13 Ağustos 2015 Perşembe

Neyse ki masalara ve bardaklara da bir diş atmak zorunda kalmadık


Dün akşam Galata’da, manzarası, yemekleri ve  hatta şefleriyle ünlü olduğu söylenen bir yere gittik. Tam mekanın terasa açılan kapısından geçerken arkadaşım Eda'nın, “garson beye yol verelim” diye gösterdiği nezaketin, esasında şefe “garson” demek suretiyle kırılmış bir pot olduğunu, alıngan şefimizin kendini tanıtmasıyla öğrenmiş olduk. 




Servisimizi üstlenen Emre (şef bize darıldı ki bir daha hiç masalardan tarafa uğramadı) ilk olarak masaya ekmek ve cevizli muhammara getirdi. “Servis ettiklerimi anlatmamı ister misiniz?”diye sorduğunda, ufacık afallasak da hemen toparladık ve durumu önemsediğimizi gösterip dinlemeye başladık.


“Efendim, ekmek ekşi mayadan yapılıyormuş... Ekşi maya en az 130 günlükmüş… Yanında servis ettikleri muhammaranın altındaki zeytinyağı maydanozluymuş… Maydanozla zeytinyağı bilmem ne kadar süreyi birlikte geçiriyorlarmış…

Ana yemeklerin servisi yapıldığındaysa ne yapacağımızı önceden biliyorduk… Madem yemeklerin hikayesi de fiyata dahildi, itiraz etmeden arkamıza yaslandık ve dinlemeye başladık.

Menüden seçtiğimiz; minekop, daha lezzetli olsun diye  evde küvette sevgiyle büyütülüyor!!!  mercimek yatağında servis ediliyor, dana incik ise incitilmeden, ince ince  tiftiklenip ördek yağında kızartılıyor, tarçınla baharatlanıyormuş… ve daha hatırlayamadığım, sürüyle başka incelikli detaylar…





Böyle dangur dungur yazdığıma da  bakmayın, hepsi peri masalı tadında; tatlı ve akıcı ama uzun uzun anlatıldı.

Hatta bu minekopla, danaya gösterilen özeni de ülkemizde insanlar birbirine gösterse, lokum gibi memleket olur burası diye düşündüm.
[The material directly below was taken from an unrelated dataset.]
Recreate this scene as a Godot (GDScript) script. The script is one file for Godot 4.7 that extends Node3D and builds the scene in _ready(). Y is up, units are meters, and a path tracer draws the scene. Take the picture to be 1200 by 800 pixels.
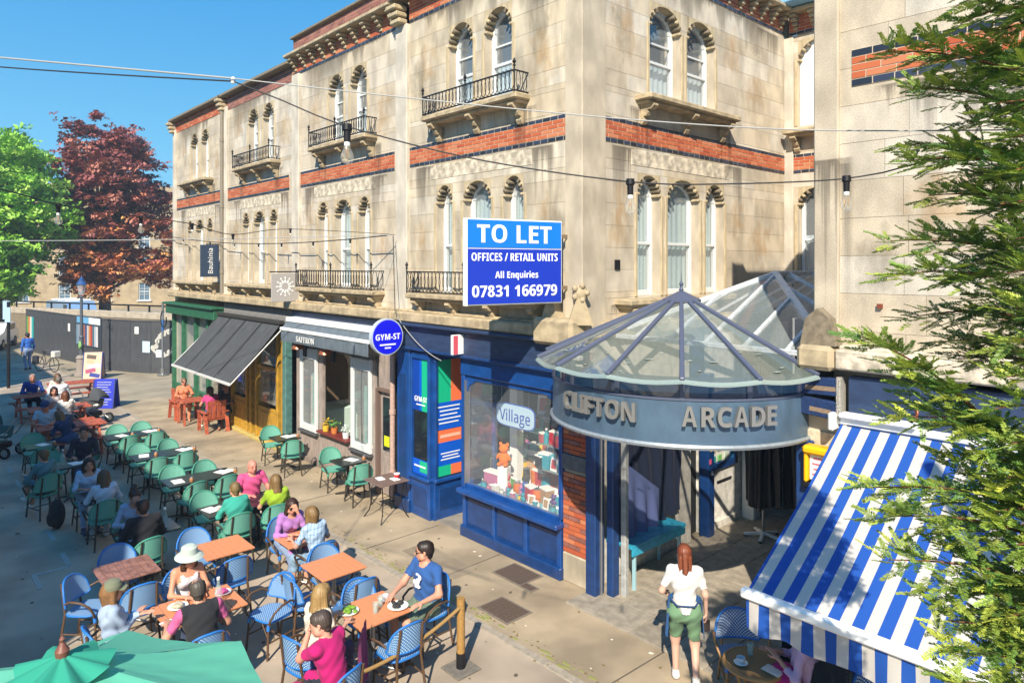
extends Node3D
# A pedestrian street of a Victorian terrace with cafe seating, seen from an upper window across the street.
# x runs along the shop fronts (to the right), z out into the street, y up; the corner of the terrace is the origin.

var M := {}
var T := {}
var rng := RandomNumberGenerator.new()
var box1 := BoxMesh.new()


class Mb:
	var v := PackedVector3Array()
	var n := PackedVector3Array()
	var u := PackedVector2Array()
	var c := PackedColorArray()
	var ix := PackedInt32Array()
	var xf := Transform3D()
	var col := Color.WHITE
	var tint := false

	func vert(p: Vector3, nn: Vector3, uv := Vector2.ZERO) -> int:
		v.append(xf * p)
		n.append((xf.basis * nn).normalized())
		u.append(uv)
		c.append(col)
		return v.size() - 1

	func tri(a: Vector3, b: Vector3, d: Vector3) -> void:
		var nn := (b - a).cross(d - a).normalized()
		var i := vert(a, nn)
		vert(b, nn)
		vert(d, nn)
		ix.append_array([i, i + 2, i + 1])

	func quad(a: Vector3, b: Vector3, d: Vector3, e: Vector3, uv := Rect2(0, 0, 1, 1)) -> void:
		var nn := (d - a).cross(e - b).normalized()
		var i := vert(a, nn, Vector2(uv.position.x, uv.end.y))
		vert(b, nn, uv.end)
		vert(d, nn, Vector2(uv.end.x, uv.position.y))
		vert(e, nn, uv.position)
		ix.append_array([i, i + 2, i + 1, i, i + 3, i + 2])

	func box(at: Vector3, s: Vector3, b := 0.0, rot := Basis()) -> Mb:
		var keep := xf
		xf = xf * Transform3D(rot, at)
		var h := s / 2
		b = minf(b, minf(h.x, minf(h.y, h.z)) * 0.9)
		var i := h - Vector3(b, b, b)
		for a in 3:
			var k := (a + 1) % 3
			var l := (a + 2) % 3
			for sg in [-1.0, 1.0]:
				var p := []
				for q in [[-1, -1], [1, -1], [1, 1], [-1, 1]]:
					var w := Vector3()
					w[a] = sg * h[a]
					w[k] = q[0] * i[k]
					w[l] = q[1] * i[l]
					p.append(w)
				if sg > 0:
					quad(p[0], p[1], p[2], p[3])
				else:
					quad(p[3], p[2], p[1], p[0])
		if b > 0:
			for a in 3:
				var k := (a + 1) % 3
				var l := (a + 2) % 3
				for sk in [-1.0, 1.0]:
					for sl in [-1.0, 1.0]:
						var p := []
						for q in [[-1, 0], [1, 0], [1, 1], [-1, 1]]:
							var w := Vector3()
							w[a] = q[0] * i[a]
							w[k] = sk * (h[k] if q[1] == 0 else i[k])
							w[l] = sl * (i[l] if q[1] == 0 else h[l])
							p.append(w)
						if sk * sl > 0:
							quad(p[0], p[1], p[2], p[3])
						else:
							quad(p[3], p[2], p[1], p[0])
			for sx in [-1.0, 1.0]:
				for sy in [-1.0, 1.0]:
					for sz in [-1.0, 1.0]:
						var pa := Vector3(sx * h.x, sy * i.y, sz * i.z)
						var pb := Vector3(sx * i.x, sy * h.y, sz * i.z)
						var pc := Vector3(sx * i.x, sy * i.y, sz * h.z)
						if sx * sy * sz > 0:
							tri(pa, pb, pc)
						else:
							tri(pc, pb, pa)
		xf = keep
		return self

	func bar(a: Vector3, b: Vector3, w: float, hh: float, bev := 0.0, up := Vector3.UP) -> Mb:
		var z := (b - a).normalized()
		if absf(z.dot(up)) > 0.98:
			up = Vector3.RIGHT
		var x := up.cross(z).normalized()
		return box((a + b) / 2, Vector3(w, hh, a.distance_to(b)), bev, Basis(x, z.cross(x), z))

	func tube(pts: Array, r: float, sides := 6, closed := false, r2 := -1.0) -> Mb:
		if r2 < 0:
			r2 = r
		var m := pts.size()
		var first := v.size()
		var side := Vector3.ZERO
		for i in m:
			var a: Vector3 = pts[(i - 1 + m) % m] if closed or i > 0 else pts[0]
			var b: Vector3 = pts[(i + 1) % m] if closed or i < m - 1 else pts[m - 1]
			var d := (b - a).normalized()
			if side == Vector3.ZERO:
				side = d.cross(Vector3.UP if absf(d.y) < 0.9 else Vector3.RIGHT).normalized()
			side = (side - d * side.dot(d)).normalized()
			var up := side.cross(d)
			var rr := lerpf(r, r2, float(i) / maxf(1, m - 1))
			for k in sides:
				var t := TAU * k / sides
				var nn := side * cos(t) + up * sin(t)
				vert(pts[i] + nn * rr, nn, Vector2(float(k) / sides, float(i) / m))
		for i in (m if closed else m - 1):
			for k in sides:
				var p := first + i * sides + k
				var q := first + i * sides + (k + 1) % sides
				var p2 := first + ((i + 1) % m) * sides + k
				var q2 := first + ((i + 1) % m) * sides + (k + 1) % sides
				ix.append_array([p, q, q2, p, q2, p2])
		if not closed:
			for e in 2:
				var i := 0 if e == 0 else m - 1
				var d: Vector3 = ((pts[0] - pts[1]) if e == 0 else (pts[m - 1] - pts[m - 2])).normalized()
				var cc := vert(pts[i], d)
				var ring := []
				for k in sides:
					ring.append(vert(xf.affine_inverse() * v[first + i * sides + k], d))
				for k in sides:
					if e == 1:
						ix.append_array([cc, ring[k], ring[(k + 1) % sides]])
					else:
						ix.append_array([cc, ring[(k + 1) % sides], ring[k]])
		return self

	func lathe(prof: Array, seg := 16, at := Vector3.ZERO, a0 := 0.0, a1 := TAU) -> Mb:
		var keep := xf
		xf = xf * Transform3D(Basis(), at)
		var first := v.size()
		var m := prof.size()
		# each span of the profile gets vertices of its own, so that its edges stay crisp
		for i in m - 1:
			var p: Vector2 = prof[i]
			var q: Vector2 = prof[i + 1]
			var d := (q - p).normalized()
			var nn := Vector2(d.y, -d.x)
			first = v.size()
			for k in seg + 1:
				var t := lerpf(a0, a1, float(k) / seg)
				var e := Vector3(cos(t), 0, sin(t))
				vert(e * p.x + Vector3.UP * p.y, e * nn.x + Vector3.UP * nn.y, Vector2(float(k) / seg, float(i) / m))
				vert(e * q.x + Vector3.UP * q.y, e * nn.x + Vector3.UP * nn.y, Vector2(float(k) / seg, float(i + 1) / m))
			for k in seg:
				var o := first + k * 2
				ix.append_array([o, o + 2, o + 3, o, o + 3, o + 1])
		xf = keep
		return self

	func ell(at: Vector3, r: Vector3, seg := 12, rings := 8, rot := Basis()) -> Mb:
		var keep := xf
		xf = xf * Transform3D(rot, at)
		var first := v.size()
		for i in rings + 1:
			var f := PI * i / rings
			for k in seg + 1:
				var t := TAU * k / seg
				var e := Vector3(sin(f) * cos(t), cos(f), sin(f) * sin(t))
				vert(e * r, e / r, Vector2(float(k) / seg, float(i) / rings))
		for i in rings:
			for k in seg:
				var o := first + i * (seg + 1) + k
				ix.append_array([o, o + seg + 2, o + 1, o, o + seg + 1, o + seg + 2])
		xf = keep
		return self

	func prism(poly: Array, z0: float, z1: float) -> Mb:
		# a polygon in x and y, counterclockwise seen from +z
		var pk := PackedVector2Array(poly)
		var tr := Geometry2D.triangulate_polygon(pk)
		for e in 2:
			var z := z1 if e == 0 else z0
			var nn := Vector3(0, 0, 1 if e == 0 else -1)
			var first := v.size()
			for p in pk:
				vert(Vector3(p.x, p.y, z), nn, p)
			for i in range(0, tr.size(), 3):
				var a := pk[tr[i]]
				var ccw := (pk[tr[i + 1]] - a).cross(pk[tr[i + 2]] - a) > 0
				if ccw == (e == 0):
					ix.append_array([first + tr[i], first + tr[i + 2], first + tr[i + 1]])
				else:
					ix.append_array([first + tr[i], first + tr[i + 1], first + tr[i + 2]])
		for i in pk.size():
			var a := pk[i]
			var b := pk[(i + 1) % pk.size()]
			quad(Vector3(a.x, a.y, z1), Vector3(a.x, a.y, z0), Vector3(b.x, b.y, z0), Vector3(b.x, b.y, z1))
		return self

	func sheet(nu: int, nv: int, f: Callable, us := 1.0, vs := 1.0) -> Mb:
		# a smooth surface f(s, t), both from 0 to 1
		var first := v.size()
		for i in nv + 1:
			for k in nu + 1:
				var s := float(k) / nu
				var t := float(i) / nv
				var p: Vector3 = f.call(s, t)
				var ds: Vector3 = f.call(minf(s + 0.01, 1), t) - f.call(maxf(s - 0.01, 0), t)
				var dt: Vector3 = f.call(s, minf(t + 0.01, 1)) - f.call(s, maxf(t - 0.01, 0))
				vert(p, ds.cross(dt), Vector2(s * us, (1 - t) * vs))
		for i in nv:
			for k in nu:
				var o := first + i * (nu + 1) + k
				ix.append_array([o, o + nu + 2, o + 1, o, o + nu + 1, o + nu + 2])
		return self

	func mesh() -> ArrayMesh:
		var a := []
		a.resize(Mesh.ARRAY_MAX)
		a[Mesh.ARRAY_VERTEX] = v
		a[Mesh.ARRAY_NORMAL] = n
		a[Mesh.ARRAY_TEX_UV] = u
		if tint:
			a[Mesh.ARRAY_COLOR] = c
		a[Mesh.ARRAY_INDEX] = ix
		var m := ArrayMesh.new()
		m.add_surface_from_arrays(Mesh.PRIMITIVE_TRIANGLES, a)
		return m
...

Öyle sıradan lokum da değil tabi!  Antep'ten gelen nadide fıstıkların, 40 gün 40 gece fındıkla bekletildikten ve fındığın rehasını kaptıktan sonra çiftler haline getirilip, Mavi Tuna valsi eşliğinde lokuma eklenmesiyle hazırlananlar gibi olur …

Yemeğimiz bittiğinde, paylaşmak üzere tatlılardan “Yasemin’in Pastası”nı seçtik. Meğer düdüklü tencerede  pişermiş. Pasta Şefi'nin annesi Yasemin Hanım'ın özel tarifiymiş  ve düdüklüde pişirmeyi de icat eden oymuş…
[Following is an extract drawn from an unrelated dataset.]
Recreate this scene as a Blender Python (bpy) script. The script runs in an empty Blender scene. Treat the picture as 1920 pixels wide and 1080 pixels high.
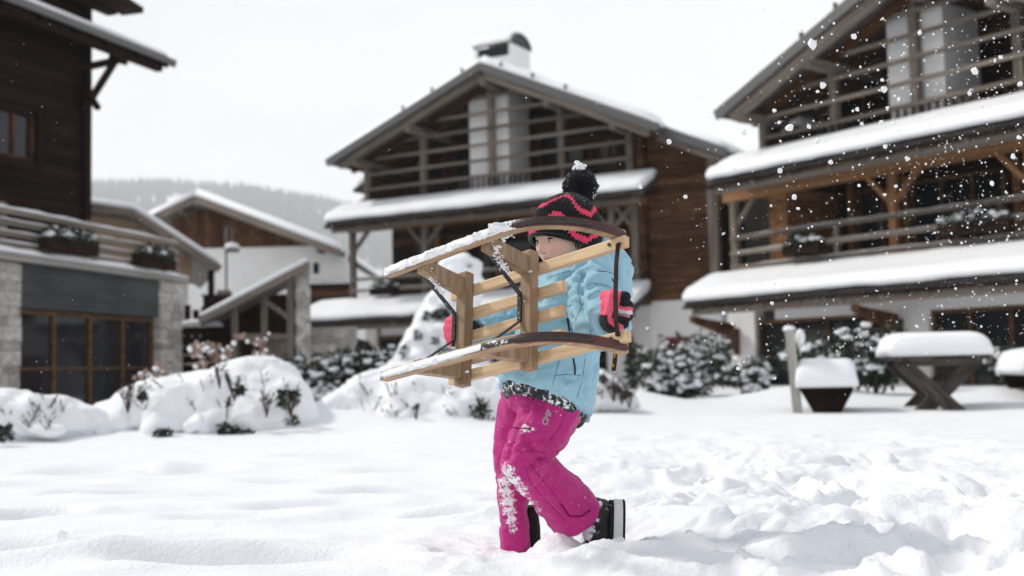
import bpy, bmesh, math, random
import numpy as np
from mathutils import Vector, Matrix, Euler
from mathutils.bvhtree import BVHTree

sc = bpy.context.scene
COL = sc.collection
rng = np.random.default_rng(7)
random.seed(7)

# ------------------------------------------------------------------ camera, world, sun, exposure
FPX, PITCH, ROLL, EYE = 2133.0, math.radians(4.02), math.radians(1.3), 0.55
_U0 = np.array([0, -math.sin(PITCH), math.cos(PITCH)])
CF = np.array([0, math.cos(PITCH), math.sin(PITCH)])
CR = math.cos(ROLL) * np.array([1.0, 0, 0]) - math.sin(ROLL) * _U0
CU = math.sin(ROLL) * np.array([1.0, 0, 0]) + math.cos(ROLL) * _U0
CC = np.array([0, 0, EYE])

cam = bpy.data.cameras.new('camera')
camo = bpy.data.objects.new('camera', cam)
COL.objects.link(camo)
camo.matrix_world = Matrix(((CR[0], CU[0], -CF[0], 0), (CR[1], CU[1], -CF[1], 0), (CR[2], CU[2], -CF[2], EYE), (0, 0, 0, 1)))
cam.sensor_width = 36.0
cam.lens = FPX / 1920 * 36.0
cam.clip_start, cam.clip_end = 0.05, 9000
cam.dof.use_dof = True
cam.dof.focus_distance = 3.25
cam.dof.aperture_fstop = 2.6
sc.camera = camo

SUN_DIR = Vector((-0.66, 0.26, 0.69)).normalized()      # towards the sun
world = bpy.data.worlds.new('World')
sc.world = world
world.use_nodes = True
wn, wl = world.node_tree.nodes, world.node_tree.links
wn.clear()
w_out = wn.new('ShaderNodeOutputWorld')
w_bg = wn.new('ShaderNodeBackground')
w_bg.inputs['Strength'].default_value = 0.1
sky = wn.new('ShaderNodeTexSky')
sky.sky_type = 'NISHITA'
sky.sun_disc = False
sky.sun_elevation = math.asin(SUN_DIR.z)
sky.sun_rotation = math.atan2(SUN_DIR.x, SUN_DIR.y)
w_tc = wn.new('ShaderNodeTexCoord')
w_map = wn.new('ShaderNodeMapping')
w_map.inputs['Scale'].default_value = (1.0, 1.0, 2.6)
w_no = wn.new('ShaderNodeTexNoise')
w_no.inputs['Scale'].default_value = 2.2
w_no.inputs['Detail'].default_value = 5
w_rampc = wn.new('ShaderNodeValToRGB')                    # thin veil of cloud, white to pale grey
w_rampc.color_ramp.elements[0].position = 0.30
w_rampc.color_ramp.elements[0].color = (0.86, 0.875, 0.90, 1)
w_rampc.color_ramp.elements[1].position = 0.62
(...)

İşte hikayelerin burası koptuğumuz anıydı!  Masalcı garson, Emre’yi durdurup “yahu bu pastanın kreması mı, keki mi  düdüklüde pişiyormuş” diye aynı anda sorduk.
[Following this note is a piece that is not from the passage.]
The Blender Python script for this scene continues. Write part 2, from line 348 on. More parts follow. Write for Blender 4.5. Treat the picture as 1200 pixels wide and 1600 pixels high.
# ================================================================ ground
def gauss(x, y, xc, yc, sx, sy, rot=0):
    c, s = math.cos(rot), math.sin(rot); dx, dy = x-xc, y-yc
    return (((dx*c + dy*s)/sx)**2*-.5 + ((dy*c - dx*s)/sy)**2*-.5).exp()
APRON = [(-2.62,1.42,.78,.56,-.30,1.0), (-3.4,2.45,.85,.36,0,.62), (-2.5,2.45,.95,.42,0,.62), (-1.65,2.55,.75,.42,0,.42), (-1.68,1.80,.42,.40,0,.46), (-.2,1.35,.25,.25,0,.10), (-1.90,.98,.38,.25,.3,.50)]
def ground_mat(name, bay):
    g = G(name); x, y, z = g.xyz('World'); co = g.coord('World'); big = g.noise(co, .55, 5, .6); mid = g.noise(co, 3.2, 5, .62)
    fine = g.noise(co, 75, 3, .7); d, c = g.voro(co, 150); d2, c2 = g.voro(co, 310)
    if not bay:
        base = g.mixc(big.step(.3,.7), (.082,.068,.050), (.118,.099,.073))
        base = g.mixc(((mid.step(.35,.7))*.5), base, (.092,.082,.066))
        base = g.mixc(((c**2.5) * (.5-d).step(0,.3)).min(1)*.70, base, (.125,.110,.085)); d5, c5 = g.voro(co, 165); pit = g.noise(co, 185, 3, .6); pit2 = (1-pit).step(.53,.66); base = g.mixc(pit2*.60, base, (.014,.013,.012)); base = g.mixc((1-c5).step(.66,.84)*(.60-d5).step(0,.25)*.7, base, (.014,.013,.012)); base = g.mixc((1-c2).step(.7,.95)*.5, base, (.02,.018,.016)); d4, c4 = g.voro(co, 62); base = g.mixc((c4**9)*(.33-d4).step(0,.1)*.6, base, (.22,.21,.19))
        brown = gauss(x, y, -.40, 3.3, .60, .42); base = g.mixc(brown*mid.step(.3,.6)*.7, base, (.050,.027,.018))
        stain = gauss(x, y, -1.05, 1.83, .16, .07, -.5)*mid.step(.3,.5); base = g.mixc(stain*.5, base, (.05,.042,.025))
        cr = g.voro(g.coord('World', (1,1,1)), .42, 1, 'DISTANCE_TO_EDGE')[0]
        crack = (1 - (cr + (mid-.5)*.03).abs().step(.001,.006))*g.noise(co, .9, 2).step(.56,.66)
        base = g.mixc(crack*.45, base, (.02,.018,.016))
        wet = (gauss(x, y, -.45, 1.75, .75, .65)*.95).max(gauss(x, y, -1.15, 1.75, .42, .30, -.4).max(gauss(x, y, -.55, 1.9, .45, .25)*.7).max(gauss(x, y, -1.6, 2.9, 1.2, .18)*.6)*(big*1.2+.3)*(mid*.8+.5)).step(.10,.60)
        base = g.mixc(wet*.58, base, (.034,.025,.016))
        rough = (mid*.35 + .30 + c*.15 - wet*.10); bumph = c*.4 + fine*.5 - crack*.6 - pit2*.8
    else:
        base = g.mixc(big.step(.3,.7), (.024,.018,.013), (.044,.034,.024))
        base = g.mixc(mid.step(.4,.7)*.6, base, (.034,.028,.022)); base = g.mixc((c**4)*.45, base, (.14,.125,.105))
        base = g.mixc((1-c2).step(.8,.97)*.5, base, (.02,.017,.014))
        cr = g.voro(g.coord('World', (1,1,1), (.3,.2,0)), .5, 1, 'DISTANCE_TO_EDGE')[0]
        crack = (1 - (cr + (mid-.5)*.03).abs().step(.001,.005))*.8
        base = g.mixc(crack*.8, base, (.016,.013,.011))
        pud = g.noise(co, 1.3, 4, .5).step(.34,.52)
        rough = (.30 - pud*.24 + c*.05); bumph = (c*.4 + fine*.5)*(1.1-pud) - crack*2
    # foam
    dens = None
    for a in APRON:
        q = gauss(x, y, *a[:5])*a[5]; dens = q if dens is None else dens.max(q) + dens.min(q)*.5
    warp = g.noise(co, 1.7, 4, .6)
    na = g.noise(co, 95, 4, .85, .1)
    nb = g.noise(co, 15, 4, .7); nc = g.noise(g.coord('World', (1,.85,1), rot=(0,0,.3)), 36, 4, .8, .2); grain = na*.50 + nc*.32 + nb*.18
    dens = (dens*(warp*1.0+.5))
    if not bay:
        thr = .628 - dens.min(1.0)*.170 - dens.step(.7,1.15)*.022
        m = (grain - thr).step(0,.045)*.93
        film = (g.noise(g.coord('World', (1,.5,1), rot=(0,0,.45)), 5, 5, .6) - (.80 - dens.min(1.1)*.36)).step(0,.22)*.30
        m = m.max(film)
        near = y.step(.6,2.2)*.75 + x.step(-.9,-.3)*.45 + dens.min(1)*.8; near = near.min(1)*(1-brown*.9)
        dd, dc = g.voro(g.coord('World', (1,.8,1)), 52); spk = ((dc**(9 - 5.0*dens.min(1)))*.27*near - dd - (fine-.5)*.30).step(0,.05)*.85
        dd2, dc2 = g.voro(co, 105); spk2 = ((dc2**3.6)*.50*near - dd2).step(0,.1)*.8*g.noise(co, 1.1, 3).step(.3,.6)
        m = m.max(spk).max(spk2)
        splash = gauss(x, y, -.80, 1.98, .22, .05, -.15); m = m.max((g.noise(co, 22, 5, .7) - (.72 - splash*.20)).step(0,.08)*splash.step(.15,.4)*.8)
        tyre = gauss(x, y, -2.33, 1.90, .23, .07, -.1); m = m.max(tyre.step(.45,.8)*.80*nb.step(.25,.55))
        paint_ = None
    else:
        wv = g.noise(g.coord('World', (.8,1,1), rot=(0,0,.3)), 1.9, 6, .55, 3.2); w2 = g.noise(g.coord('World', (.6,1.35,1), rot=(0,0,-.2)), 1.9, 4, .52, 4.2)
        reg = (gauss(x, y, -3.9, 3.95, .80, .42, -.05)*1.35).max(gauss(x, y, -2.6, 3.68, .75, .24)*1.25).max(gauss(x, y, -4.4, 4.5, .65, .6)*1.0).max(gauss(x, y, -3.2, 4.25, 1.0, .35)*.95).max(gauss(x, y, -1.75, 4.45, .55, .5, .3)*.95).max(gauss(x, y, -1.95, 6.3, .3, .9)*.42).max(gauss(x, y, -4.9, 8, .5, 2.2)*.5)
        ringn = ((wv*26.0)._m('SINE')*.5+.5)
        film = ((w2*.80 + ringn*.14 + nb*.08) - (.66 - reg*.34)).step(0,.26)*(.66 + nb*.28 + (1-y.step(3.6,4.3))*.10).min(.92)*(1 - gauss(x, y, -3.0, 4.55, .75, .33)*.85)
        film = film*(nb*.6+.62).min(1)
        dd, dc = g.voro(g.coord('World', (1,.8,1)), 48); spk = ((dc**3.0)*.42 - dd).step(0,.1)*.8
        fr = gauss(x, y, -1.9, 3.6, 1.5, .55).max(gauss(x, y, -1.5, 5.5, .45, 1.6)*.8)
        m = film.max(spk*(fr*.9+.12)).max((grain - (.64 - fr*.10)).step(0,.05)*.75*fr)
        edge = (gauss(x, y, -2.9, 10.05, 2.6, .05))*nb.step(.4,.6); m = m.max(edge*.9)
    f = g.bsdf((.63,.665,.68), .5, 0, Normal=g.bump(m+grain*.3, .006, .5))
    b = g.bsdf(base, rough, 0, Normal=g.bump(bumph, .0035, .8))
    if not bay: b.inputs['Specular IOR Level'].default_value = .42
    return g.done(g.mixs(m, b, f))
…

130 günlük ekşi maya olsun, ördek yağında pişen dana incik olsun ya da mercimekli minekop gibi şeyler uzmanlığımızın dışındaydı fakat düdüklü tencere öyle mi? Her Türk kızı gibi biraz anlıyorduk düdüklüden...
Emre, beklemediği soru karşısında “Bi-bi-bilemedim  sorup geleyim” dedi. Döndüğünde de bilmeyecek ne var canım! “ dediğim gibi, düdüklüde hamuru pişiriliyormuş” diye cevap verdi.

Edayla bakıştık, Emre'nin uzaklaşmasını  bekledik,  normal kek hamuru pişirmenin, düdüklü tencerelik bir işi olmadığına, o yıllarda Yasemin’in ya kek kalıbının ya da fırınının olmadığına karar verdik…

Yapılan şeyin yanında anlatılacak bir hikaye, daha da ötesi hikayeyi dinleyecek birileri varsa değerli oluyordu herhalde.

Bereket versin, hikayeci garson, masanın- bardağın hikayesini anlatmadı da onlara da bir diş atmak zorunda kalmadık.